Co z funtem?

Co z funtem?

Tym razem poniedziałek był wyjątkowo spokojnym dniem. Zmiany na głównych rynkach finansowych były niewielkie. Na krajowym podwórku złoty nieznacznie się umocnił, a indeks WIG20 stracił 0.12%.

Początek tygodnia zazwyczaj jest dniem spokojnym. Wczoraj pod tym względem było wyjątkowo, bowiem zarówno w USA jak i w Wielkiej Brytanii mieliśmy dzień wolny od handlu. W konsekwencji zmiany na głównych rynkach były niewielkie. W tym zastoju mimo święta wybijał się nieco bardziej funt brytyjski. Inwestorzy wyraźnie nabrali optymizmu po weekendowym sondażu, dającym ugrupowaniu premier Theresy May wygraną w nadchodzących wyborach.
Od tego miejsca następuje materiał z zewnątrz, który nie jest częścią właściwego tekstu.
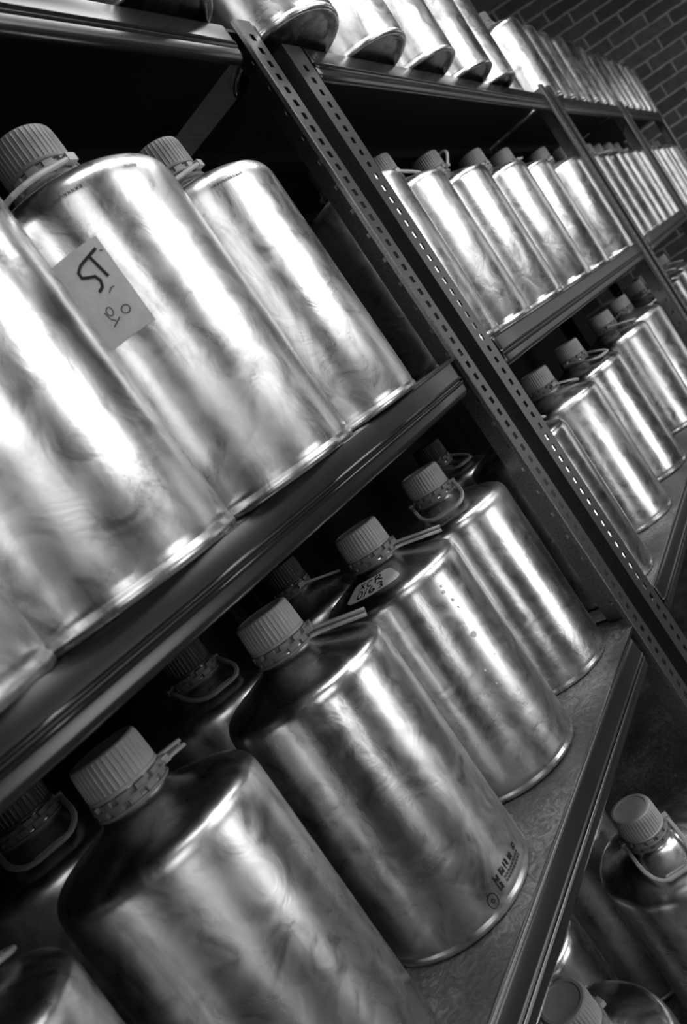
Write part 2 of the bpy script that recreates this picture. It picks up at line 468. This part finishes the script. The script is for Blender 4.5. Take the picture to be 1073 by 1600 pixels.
# lowest shelf, seen from above
G4 = 'metal bottles on the lowest shelf'
for x, y, lab, az in ((.4755, .1093, 'metal bottle with a ribbed cap at the bottom right edge, on the lowest shelf', 60), (.610, .262, 'shaded metal bottle between the two caps on the lowest shelf', 60),
                      (.734, .0805, 'lowest shelf metal bottle with a pale cap and whole handle loop seen from above', 216), (.80, .262, 'lowest shelf metal bottle behind the pale cap, only its rim glinting', 200)):
    put_bottle(3, x, y, lab, G4, handle_az=az)

# ------------------------------------------------------------------ stickers, handwriting and printed marks (parts of their bottles)
def ribbon(path, w):
    """flat stroke in label coordinates: list of quads"""
    Q = []; P = [Vector(p) for p in path]
    for i in range(len(P) - 1):
        d = P[i + 1] - P[i]
        if d.length < 1e-6: continue
        d.normalize(); n = Vector((-d.y, d.x)) * w / 2; e = d * w * .3
        Q.append([P[i] - e + n, P[i] - e - n, P[i + 1] + e - n, P[i + 1] + e + n])
    return Q
def arc(cx, cy, rx, ry, a0, a1, n=12):
    return [(cx + rx * math.cos(rad(a0 + (a1 - a0) * i / n)), cy + ry * math.sin(rad(a0 + (a1 - a0) * i / n))) for i in range(n + 1)]
def cyl_map(a0, zc, off, r=R):                # label x -> angle, label y -> height
    return lambda p: ((r + off) * math.cos(rad(a0) + p[0] / r), (r + off) * math.sin(rad(a0) + p[0] / r), zc + p[1])
def cone_map(a0, rc, off):                    # on the shoulder: label y runs towards the neck
    def f(p):
        r = rc - p[1] * .94; a = rad(a0) + p[0] / rc
        pts = [(.0783, .2528), (.0752, .2545), (.0715, .2560), (.066, .2581), (.056, .2617), (.045, .2657), (.037, .2688), (.032, .2712), (.0288, .2738)]
        z = pts[-1][1]
        for (r0, z0), (r1, z1) in zip(pts, pts[1:]):
            if r1 <= r <= r0: z = z0 + (z1 - z0) * (r0 - r) / (r0 - r1)
        return (r * math.cos(a), r * math.sin(a), z + off)
    return f
def patch(mp, w, h, nx=24, ny=6, round_=0):
    V, F = [], []
    for j in range(ny + 1):
        for i in range(nx + 1):
            x = -w / 2 + w * i / nx; y = -h / 2 + h * j / ny
            if round_:
                ex = max(0, abs(y) - (h / 2 - round_)); lim = w / 2 - (round_ - math.sqrt(max(0, round_ ** 2 - ex ** 2)))
                x = max(-lim, min(lim, x))
            V.append(mp((x, y)))
    for j in range(ny):
        for i in range(nx):
            a = j * (nx + 1) + i; F.append((a, a + 1, a + nx + 2, a + nx + 1))
    return mesh('sticker', V, F, True)
def strokes(mp, paths, w):
    V, F = [], []
    for p in paths:
        # subdivide so that strokes follow the curve
        q = [p[0]]
        for a, b in zip(p, p[1:]):
            n = max(1, int(math.hypot(b[0] - a[0], b[1] - a[1]) / .003))
            q += [(a[0] + (b[0] - a[0]) * k / n, a[1] + (b[1] - a[1]) * k / n) for k in range(1, n + 1)]
        for quad in ribbon(q, w):
            k = len(V); V += [mp(v) for v in quad]; F.append((k, k + 1, k + 2, k + 3))
    me = bpy.data.meshes.new('ink'); me.from_pydata(V, [], F); me.update(); return me
def part(name, me, m, parent, label=None):
    o = obj(name, me, m, parent)
    if label: o['label'] = label
    return o
# ST sticker (text reads along the tangent, upright)
def st_sticker():
    # sizes are divided by the bottle's 1.08 scale
    w, h = .076, .0655
    a_c = -133.5 - (w / 2) / R * 180 / PI
    zc = .1876 / 1.08 - .0
    zc = ((.2119 + .1414) / 2 + .0105) / 1.08
    s = part('sticker', patch(cyl_map(a_c, zc, .0004), w, h), PAPER, ST, 'grey paper sticker')
    m2 = cyl_map(a_c, zc, .0008)
    x0 = w / 2
    T = [[(x0 - .0195, .0225), (x0 - .0055, .0258)], [(x0 - .0120, .0242), (x0 - .0090, .0075)]]
    S = [[(x0 - .0205, .0222), (x0 - .0245, .0195), (x0 - .0245, .0155), (x0 - .0210, .0135), (x0 - .0165, .0115), (x0 - .0150, .0075), (x0 - .0165, .0035), (x0 - .0200, .0020)]]
    part('handwriting', strokes(m2, T + S, .0021), INK, s, 'black marker letters ST')
    sm = [arc(x0 - .0225, -.0120, .0022, .0030, 0, 360), [(x0 - .0260, -.0110), (x0 - .0250, -.0165), (x0 - .0225, -.0190)], arc(x0 - .0125, -.0165, .0030, .0028, 0, 360),
          [(x0 - .0150, -.0020), (x0 - .0120, .0000), (x0 - .0100, -.0005)], [(x0 - .0260, -.0215), (x0 - .0190, -.0185)], [(x0 - .0035, .0235), (x0 - .0020, .0225)]]
    for q in sm: part('stain', strokes(m2, [q], .0008), FADED, s, 'faint smudge')
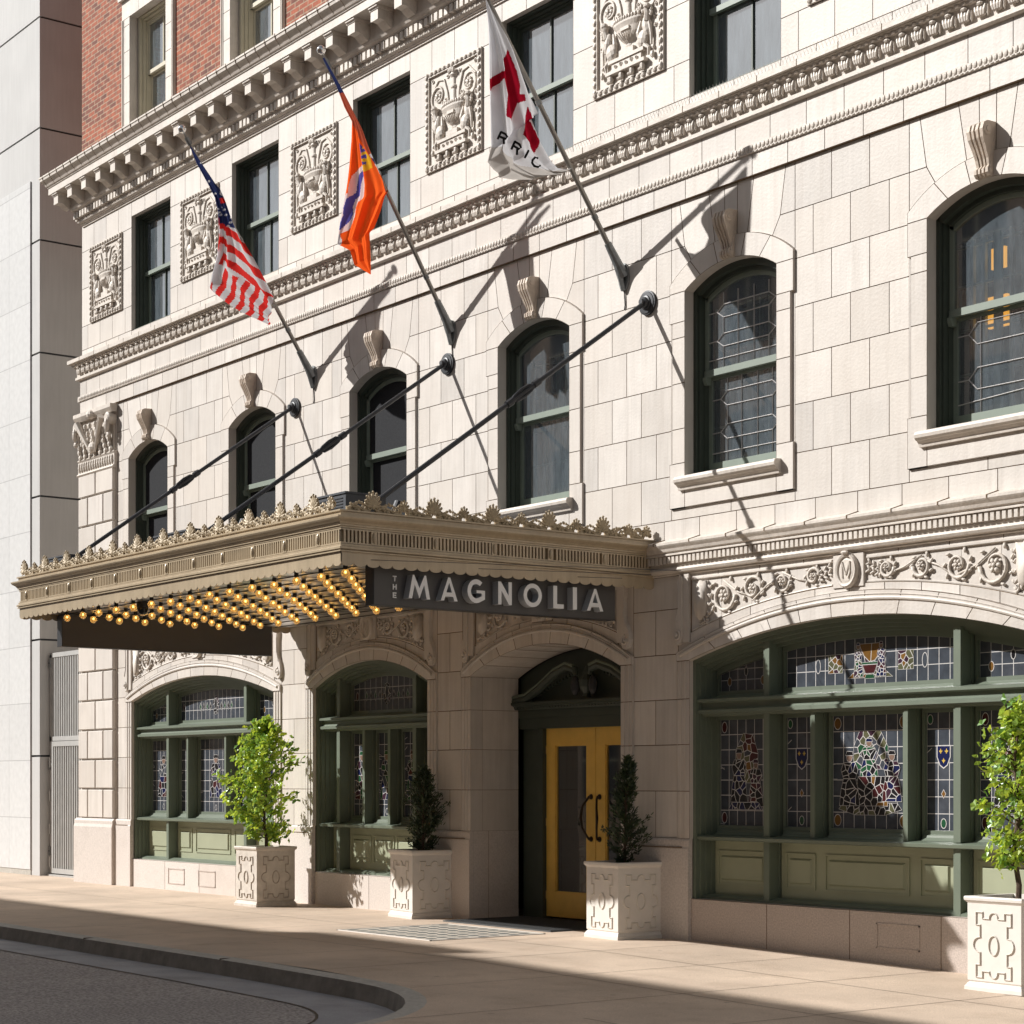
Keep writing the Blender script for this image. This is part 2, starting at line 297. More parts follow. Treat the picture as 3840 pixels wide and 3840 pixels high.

Skala tego oczekiwanego sukcesu ciągle jednak jest niewiadomą.

Dziś większość rynków działać będzie już normalnie. Za nami dane z Japonii gdzie bezrobocie utrzymuje się na tym samym poziomie, 2.8%. W dalszej kolejności poznamy dane o koniunkturze gospodarczej w strefie euro. Z Niemieckiej gospodarki napłyną informacje o aktualnej inflacji konsumenckiej. Niewiele później w USA opublikowane zostaną dane o dochodach i wydatkach amerykanów oraz najnowsze dane z rynku nieruchomości.

Co z funtem? 1

Rynek EUR/GBP chyba uciekł bykom spod noża. W ostatnim czasie nastąpił powrót ponad linię spadkową oraz poziom 0.86. Równocześnie wskaźnik RSI porusza się ponad pułapem 50pkt. Wygląda to więc na klasyczną konsolidację boczną. Oporem jest tutaj poziom 0.88. Wsparcia można szukać gdzieś przy 0.85. Dopóki jednak RSI utrzymuje się ponad linią wzrostową, byki ciągle mają szansę na wzrosty.